Something that really interested me about this whole project was how the organisers acknowledged the challenges of a collaborative project.  They argued that the research agenda of such a project should be defined at the point where disciplines overlap – relevant research questions should be co-formulated, rather than one discipline being an add-on to another. Disciplinary expertise exists outside of this, and has its own autonomy, but feeds in to answering the research questions.  Thus true interdisciplinarity may be collaboration: co-designing and co-executing a research agenda.

The Icelandic Sagas in Iceland

While at the start of the course I was unfamiliar with the concepts of ecocriticism and environmental humanities, I was pretty familiar with the medieval literature of the sagas.  What this course offered, however, was a very different way of looking at literature.  The course focused on investigating the links between landscape and literature, between cultural record and environmental memory.  There are so many levels to grapple with in looking at landscape in the sagas: the textual representation of a landscape written by people several centuries later.   We in our present are looking at an ‘historical’ text that is itself looking back at a historical past.

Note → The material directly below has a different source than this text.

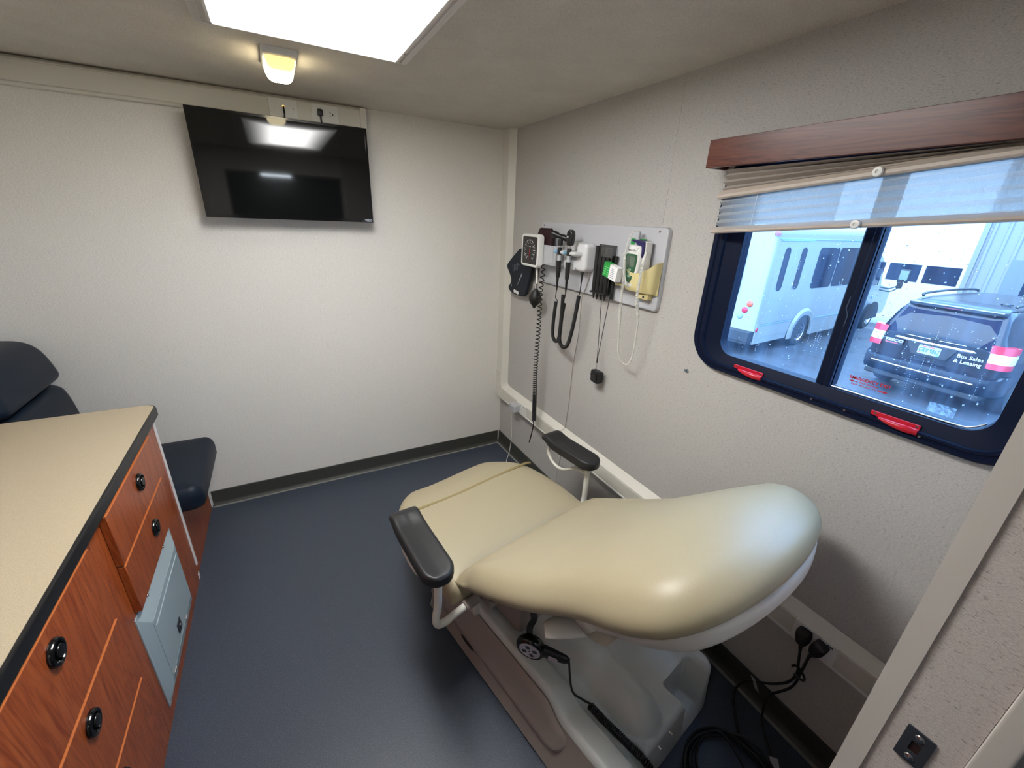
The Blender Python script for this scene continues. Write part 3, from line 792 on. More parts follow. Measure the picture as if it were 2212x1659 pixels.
def build_bench():
    t = thing('bench_seat', 'navy vinyl bench seat with padded back against the left wall', 'bench', (-2.25, -.31, 0))
    MB().box(XL + .002, -1.9675, -.5995, -.0205, 0, .372, .001, 1).build('seat_box', 'wood', t)
    m = MB().box(-1.975, -1.964, -.0205, -.0055, .0, .36, .001, 1); m.build('edge_strip', 'white_plastic', t)
    ol = rrect(-2.50, -1.866, -.5985, -.022, .055, 8)
    m = MB().pillow(ol, [(.030, .3725), (.008, .376), (0, .392), (0, .44), (.006, .468), (.018, .484), (.038, .492), (-.25, .496), (-.6, .498), (-.95, .499)])
    m.build('seat_cushion', 'navy', t, angle=180)
    # two padded back rolls, leaning towards the left wall
    def roll(prof, name):
        m = MB(); rings = []
        ys = [(-.564, .045), (-.558, .022), (-.544, .006), (-.526, 0), (-.10, 0), (-.075, .006), (-.056, .022), (-.048, .045)]
        c = V((sum(p[0] for p in prof) / len(prof), sum(p[1] for p in prof) / len(prof)))
        for y, ins in ys:
            r = []
            for x, z in prof:
                d = V((x, z)) - c; k = max(0, 1 - ins / d.length); q = c + d * k; r.append((q.x, y, q.y))
            rings.append(r)
        m.loft(rings); return m.build(name, 'navy', t, angle=180)
    roll(smooth2([(-2.592, .50), (-2.40, .495), (-2.352, .55), (-2.352, .70), (-2.372, .84), (-2.40, .893), (-2.47, .905), (-2.592, .90)]), 'lower_back_cushion')
    roll(smooth2([(-2.592, .908), (-2.44, .912), (-2.382, .93), (-2.380, .975), (-2.405, 1.06), (-2.45, 1.108), (-2.52, 1.122), (-2.592, 1.11)]), 'upper_back_cushion')
    MB().box(XL + .001, -2.600, -.565, -.05, .374, 1.10, .001, 1).build('back_board', 'black', t)
def smooth2(pts, sub=4):
    return [(p.x, p.y) for p in smooth_path([(a, b, 0) for a, b in pts], sub, True)]

# ------------------------------------------------------------------ examination chair
CH_O, CH_R = V((-.66, -1.557, 0)), radians(11)
def sst(a, b, x):
    x = min(1, max(0, (x - a) / (b - a))); return x * x * (3 - 2 * x)
def interp(tab, x):
    for (a, p), (b, q) in zip(tab, tab[1:]):
        if x <= b: return p + (q - p) * max(0, (x - a)) / (b - a)
    return tab[-1][1]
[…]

Something that I had not considered as much previously, was the importance of extra-textual traditions of remembrance and how they connect to the environment – place names, local stories and traditions.  It’s almost as if there are two afterlives of the saga texts, one the academic discourse, the other a local tradition.  To be in Iceland, looking at landscape sites mentioned in the sagas, hearing local stories and traditions about them, adds another, almost visceral, dimension to one’s engagement with the sagas.  You realise that they not only form part of a past but are keenly involved in the present.

To be quite frank, I did wonder at the start of the course how on earth a medieval text could be used to inform modern environmental research.  I was surprised.  By connecting information in the sagas about weather, climate and farming practices in the landscape to archaeological and scientific research, the scholars involved in projects run by the organisations mentioned above are able to learn a lot more about changes in regional climate and the impact of various human practices.

One of the most interesting lectures that stimulated many thoughts about my own research, was that by Emily Lethbridge, a Research Fellow at the University of Iceland.  Emily spent a year touring the sites of the sagas (by herself, in a van, which was enough to impress me to be honest!) and recording the difference that this kind of first-hand experience of the Icelandic landscape made to her understanding of the saga texts and how they are remembered within that landscape. She is compiling a book on her journeys but here is a link to her blog: http://sagasteads.blogspot.co.uk/

Another of my favourite things about the course was the importance of excursions and hiking! For someone trained as a literary scholar, getting out and about in the landscape, having academic (oh, alright, and some not-so-academic!) discussions out of doors was an invigorating experience.  The world of the sagas stopped being just about words on a page, as fond of those words as I am, and became a ‘lived’ world, a world of people and nature and stories, and so many more ways of remembering than I had thought.